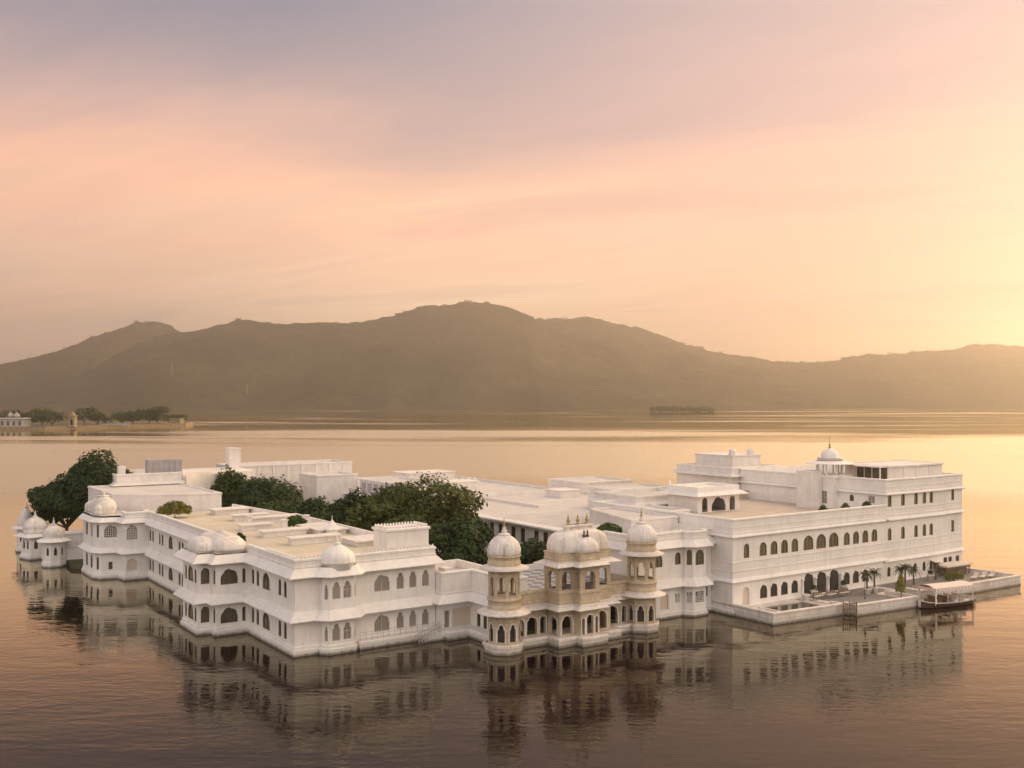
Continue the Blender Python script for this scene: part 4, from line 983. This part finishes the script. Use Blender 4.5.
ld = built('landing_steps', 'dark timber landing gate between the left and middle terraces', 'gate', (67.5, -20, 0))
a = MB()
for i in range(5): a.box(67.28, -20.9+i*.5, -.4, 67.82, -20.4+i*.5, .1+i*.2)
a.build('steps', 'marble', ld)
a = MB(); 
for x, y in ((66.2, -21.0), (67.3, -21.2), (67.75, -21.9)): a.bar((x, y, -.8), (x, y, 1.9), .07)
for z in (.4, 1.0, 1.7): a.bar((66.2, -21.0, z), (67.75, -21.9, z), .06)
for i in range(7): a.bar((66.2+i*.25, -21.0-i*.145, .4), (66.2+i*.25, -21.0-i*.145, 1.7), .035)
a.build('gate', 'brown', ld)
# seats in front of the porch
def bench(label, x, y, rz):
    b_ = thing('bench', label, 'bench', (x, y, .96), rz, 'wooden benches before the porch')
    a = MB(); a.box(-1.0, -.25, .38, 1.0, .25, .45); a.build('seat', 'brown', b_)
    a = MB()
    for z in (.55, .72, .89): a.box(-1.0, .22, z, 1.0, .27, z+.10)
    a.build('backrest', 'brown', b_)
    for sx in (-.9, .9):
        for sy in (-.2, .22): a = MB(); a.bar((sx, sy, 0), (sx, sy, .95 if sy > 0 else .4), .04); a.build('leg', 'brown', b_)
    a = MB(); a.box(-.9, -.2, .45, .9, .2, .52); a.build('cushion', 'cushion', b_)
bench('brown wooden bench before the dark porch, nearest the pool', 68.9, -15.0, .05)
bench('brown wooden bench before the dark porch, the middle one of three', 71.4, -15.2, .0)
bench('brown wooden bench before the dark porch, nearest the potted palms', 73.9, -15.4, -.05)
def pot(name, label, x, y, z, r, h, plant=None, seed=1):
    p_ = thing(name, label, 'planter', (x, y, z), 0, 'white planters on the terraces')
    a = MB(); a.sm = True; a.lathe(0, 0, [(r*.65, 0), (r*.75, .05), (r, h*.8), (r*1.12, h*.84), (r*1.12, h), (r*.9, h), (r*.85, h-.08)], 14); a.build('pot', 'marble', p_)
    if plant:
        a = MB(); leaves(a, [(0, 0, h+plant*.45, plant*.6, plant*.6, plant*.6)], 220, .11, random.Random(seed), .6, .2); a.build('foliage', 'leaf_mid', p_)
    return p_
pot('stone_urn', 'white stone urn at the corner of the dark pool nearest the benches', 66.2, -15.0, .96, .5, 1.0)
pot('stone_urn', 'white stone urn with a small bush at the foot of the porch columns', 69.8, -13.5, .96, .45, .9, .8, 3)
pot('stone_urn', 'white stone urn with a small bush under the rightmost porch column', 76.2, -13.5, .96, .45, .9, .8, 4)
pot('stone_urn', 'white stone urn with a small bush by the flat roofed bar', 94.4, -15.2, .96, .5, .9, .7, 5)

def palm(label, x, y, h, seed, n=26, fl=1.5):
    rng = random.Random(seed); t_ = thing('palm_tree', label, 'palm tree', (x, y, .96), 0, 'palms on the terraces')
    a = MB(); lx, ly = rng.uniform(-.15, .15), rng.uniform(-.15, .15); a.bar((0, 0, 0), (lx*.5, ly*.5, h*.5), .15, .12, 8); a.bar((lx*.5, ly*.5, h*.5), (lx, ly, h), .12, .1, 8); a.build('trunk', 'bark', t_)
    a = MB()
    for i in range(n):
        th = 2*pi*i/n*2.4+rng.uniform(-.2, .2); el = rng.uniform(-.1, 1.25); L = fl*rng.uniform(.75, 1.15)
        d = Vector((cos(th), sin(th), 0)); side = Vector((-sin(th), cos(th), 0)); p0 = Vector((lx, ly, h)); pv_ = p0
        for s_ in range(5):
            e2 = el - .38*s_; p1 = pv_ + (d*cos(e2)+Vector((0, 0, 1))*sin(e2))*(L/5)
            wv = .17*(1-s_/6)
            for sg in (-1, 1): 
                for q in (0, .5):
                    b0 = pv_.lerp(p1, q); b1 = pv_.lerp(p1, q+.42); tip = b1 + side*sg*wv*2.2 + d*.12 - Vector((0, 0, .10))
                    a.add([b0, b1, tip], [(0, 1, 2)])
            pv_ = p1
    a.build('fronds', 'leaf_palm', t_)
    return t_
palm('left palm of the pair standing in white pots on the middle terrace', 77.6, -16.4, 2.6, 1)
palm('right palm of the pair standing in white pots on the middle terrace', 79.3, -16.3, 2.7, 2)
palm('leftmost palm of the close group beside the long white front, behind the boat', 86.6, -15.6, 2.4, 3)
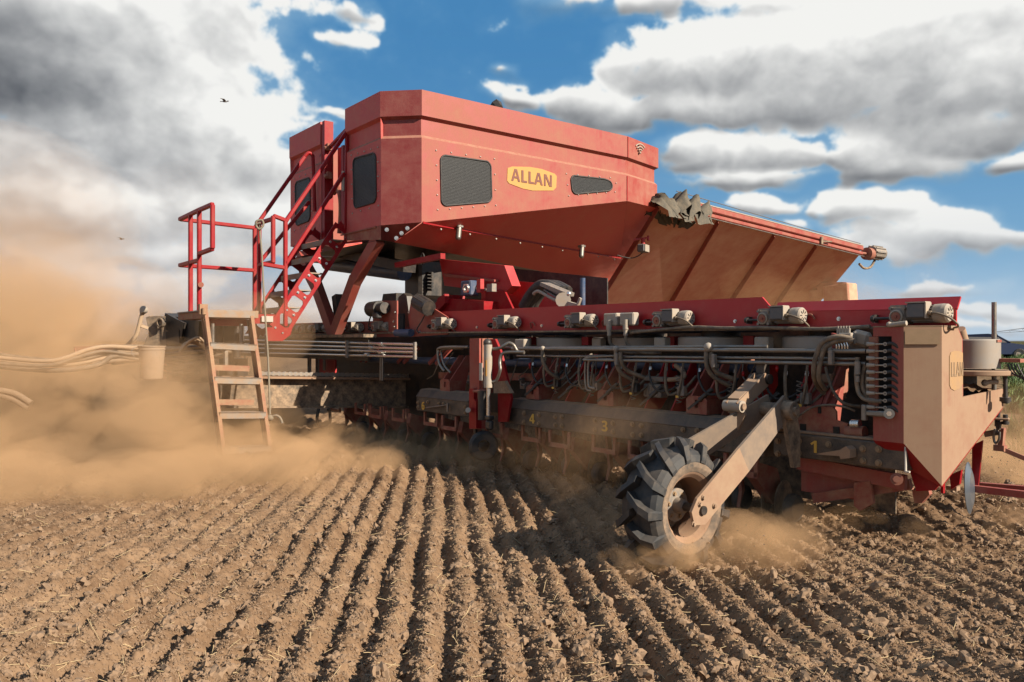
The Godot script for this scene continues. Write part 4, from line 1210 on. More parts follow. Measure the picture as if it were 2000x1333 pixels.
func make_wheel():
	var g := group("gauge_wheel")
	var c: Vector3 = P(0.16, 0.262, -0.875)
	var ax := Vector3.RIGHT   # axle runs along the toolbar
	var s := Shape.new()
	var r := 0.262
	s.lathe(c, ax, [[0.150, -0.085], [0.165, -0.098], [0.205, -0.106], [0.235, -0.098], [0.252, -0.080], [0.262, -0.04], [0.264, 0.0], [0.262, 0.04], [0.252, 0.080], [0.235, 0.098], [0.205, 0.106], [0.165, 0.098], [0.150, 0.085]], 56)
	obj("tyre", s, M.rubber, g)
	s = Shape.new()
	s.lathe(c, ax, [[0.150, 0.086], [0.160, 0.098], [0.180, 0.1055], [0.200, 0.1075], [0.202, 0.1055], [0.182, 0.1025], [0.164, 0.095]], 56)
	obj("sidewall_dust", s, M.tyre_dust, g)
	# chevron lugs, left and right in turn
	for k in 26:
		var side := 1.0 if k % 2 else -1.0
		var a0 := TAU * k / 26.0
		var sh := Shape.new()
		var ring := []
		for e in [[-0.012, -0.02, 0.268], [0.055, 0.16, 0.264], [0.094, 0.25, 0.243], [0.106, 0.275, 0.205]]:
			var w := 0.068 if e[0] < 0.09 else 0.085
			var row := []
			for q in [[-1, -0.004], [-0.72, 0.038], [0.72, 0.038], [1, -0.004]]:
				var a: float = a0 - e[1] * 1.0 + q[0] * w
				var rr: float = e[2] + q[1] * (1.0 if e[0] < 0.1 else 0.35)
				var xx: float = e[0] * side * (1.0 if q[1] == 0.0 or e[0] < 0.08 else 1.05)
				row.append(c + Vector3(xx, sin(a) * rr, cos(a) * rr))
			ring.append(row)
		for i in 3:
			for j in 3:
				sh.face([ring[i][j], ring[i][j + 1], ring[i + 1][j + 1], ring[i + 1][j]], c + ax * side * 0.03)
		sh.face([ring[0][0], ring[0][1], ring[0][2], ring[0][3]], ring[1][1])
		sh.face([ring[3][0], ring[3][1], ring[3][2], ring[3][3]], ring[2][1])
		obj("tread_lug", sh, M.rubber, g)
	s = Shape.new()
	s.lathe(c, ax, [[0.148, -0.09], [0.154, -0.09], [0.154, -0.084], [0.140, -0.07], [0.134, 0.0], [0.140, 0.07], [0.154, 0.084], [0.160, 0.092], [0.157, 0.096], [0.149, 0.09], [0.133, 0.072], [0.127, 0.0], [0.133, -0.07], [0.148, -0.09]], 56)
	obj("rim", s, M.tan_coat, g)
	s = Shape.new()
	s.lathe(c, ax, [[0.131, -0.055], [0.10, -0.055], [0.07, -0.025], [0.0, -0.025], [0.0, -0.035], [0.068, -0.035], [0.10, -0.063], [0.131, -0.063]], 40)
	obj("rim_disc", s, M.dirt_layer, g)
	s = Shape.new()
	s.lathe(c, ax, [[0.0, -0.03], [0.062, -0.03], [0.062, 0.0], [0.075, 0.004], [0.075, 0.014], [0.035, 0.018], [0.030, 0.06], [0.018, 0.064], [0.016, 0.13], [0.0, 0.13]], 28)
	obj("hub", s, M.cast_grey, g)
	var nuts := []
	for k in 6:
		var a := TAU * k / 6 + 0.2
		nuts.append(c + Vector3(0.014, sin(a) * 0.055, cos(a) * 0.055))
	bolts("wheel_nut", nuts, ax, 0.009, M.plate_worn, g)
	# swing arm outside and inside the wheel
	var piv: Vector3 = P(0.15, 0.652, -0.13)
	for side in [1.0, -1.0]:
		var x: float = c.x + (0.145 if side > 0 else -0.15)
		var xp: float = piv.x + 0.05 * side
		s = Shape.new()
		var low := c + Vector3(x - c.x, 0, 0)
		var kink := Vector3(x, 0.455, 0.575)
		var up := Vector3(xp, piv.y, piv.z)
		var d := (kink - low).normalized()
		var n := d.cross(Vector3.RIGHT).normalized()
		if n.y < 0: n = -n
		var d2 := (up - kink).normalized()
		var n2 := d2.cross(Vector3.RIGHT).normalized()
		if n2.y < 0: n2 = -n2
		s.prism([low - d * 0.075 - n * 0.02, low - d * 0.02 - n * 0.065, kink - n * 0.068, kink + n * 0.068, low + n * 0.065, low - d * 0.06 + n * 0.04], Vector3(0.014 * side, 0, 0))
		obj("lower_arm", s, M.tan_arm, g)
		s = Shape.new()
		for q in [[kink, up, n, n2]]:
			var p0: Vector3 = q[0] + q[2] * 0.068; var p1: Vector3 = q[0] - q[2] * 0.068
			var p2: Vector3 = q[1] - q[3] * 0.058; var p3: Vector3 = q[1] + q[3] * 0.058
			var th := Vector3(0.014 * side, 0, 0)
			s.prism([p0, p1, p2, p2 + d2 * 0.05, p3 + d2 * 0.05, p3], th)
		obj("upper_arm", s, M.arm_grey, g)
		if side > 0:
			var hb := []
			for e in [[0.0, 0.035], [0.045, -0.035], [-0.05, -0.01], [0.02, 0.045]]:
				hb.append(low + Vector3(0.014, 0, 0) + d * e[0] * 1.6 + n * e[1])
			bolts("arm_bolt", hb, ax, 0.010, M.dirt_layer, g)
	s = Shape.new(); s.cyl(c + Vector3(-0.17, 0, 0), c + Vector3(0.17, 0, 0), 0.02, 14); obj("axle", s, M.black_steel, g)
	s = Shape.new(); s.cyl(piv + Vector3(-0.22, 0, 0), piv + Vector3(0.10, 0, 0), 0.036, 16); obj("cross_tube", s, M.dusty_black, g)
	# upright clamp bolted to the toolbar
	s = Shape.new()
	s.prism([P(0.085, 0.36, -0.02), P(0.085, 0.36, -0.075), P(0.085, 0.66, -0.17), P(0.085, 0.70, -0.14), P(0.085, 0.70, -0.09), P(0.085, 0.66, -0.06), P(0.085, 0.54, -0.02)], Vector3(0.022, 0, 0))
	s.cyl(piv + Vector3(0.09, 0, 0), piv + Vector3(0.125, 0, 0), 0.046, 18)
	s.cyl(piv + Vector3(0.125, 0, 0), piv + Vector3(0.14, 0, 0), 0.022, 12)
	obj("pivot_clamp", s, M.dusty_black, g)
	# the upper link
	var l0: Vector3 = P(0.263, 0.671, -0.3)
	var l1: Vector3 = P(0.311, 0.798, 0)
	s = Shape.new()
	for e in [-0.032, 0.032]:
		var o := Vector3(e, 0, 0)
		var dd := (l1 - l0).normalized()
		var nn := dd.cross(Vector3.RIGHT).normalized()
		s.prism([l0 + o + nn * 0.03 - dd * 0.02, l0 + o - nn * 0.03 - dd * 0.02, l1 + o - nn * 0.036, l1 + o + nn * 0.036], Vector3(0.01, 0, 0))
	s.bar(l0 + Vector3(0, 0.034, 0.0), l1 + Vector3(0, 0.03, 0.0) - (l1 - l0) * 0.25, 0.062, 0.012)
	obj("upper_link", s, M.tan_arm, g)
	s = Shape.new(); s.cyl(l0 + Vector3(-0.05, 0, 0), l0 + Vector3(0.055, 0, 0), 0.030, 16); obj("link_bush", s, M.light_cast, g)
	s = Shape.new(); s.cyl(l0 + Vector3(0.04, 0, 0), l0 + Vector3(0.066, 0, 0), 0.017, 10); obj("link_pin", s, M.dirt_layer, g)
	s = Shape.new()
	s.prism([l0 + Vector3(-0.02, -0.01, 0), l0 + Vector3(-0.02, -0.17, 0.02), l0 + Vector3(0.0, -0.17, 0.0), l0 + Vector3(0.055, -0.04, -0.02), l0 + Vector3(0.04, 0.0, 0)], Vector3(0, 0, -0.015))
	obj("link_strut", s, M.tan_arm, g)
	s = Shape.new(); s.cyl(l1 + Vector3(-0.06, 0, 0), l1 + Vector3(0.06, 0, 0), 0.028, 12); s.box(l1 + Vector3(0.0, 0.04, -0.02), Vector3(0.05, 0.09, 0.05)); obj("link_anchor", s, M.black_steel, g)
	s = Shape.new(); s.box(P(0.24, 0.545, -0.06), Vector3(0.2, 0.012, 0.16)); obj("arm_tray", s, M.dirt_layer, g)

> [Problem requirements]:
Copy all lines from the material that contain "scene".

> [Solution to this task]:
Continue the Blender Python script for this scene: part 4, from line 983. This part finishes the script. Use Blender 4.5.
The Godot script for this scene continues. Write part 4, from line 1210 on. More parts follow. Measure the picture as if it were 2000x1333 pixels.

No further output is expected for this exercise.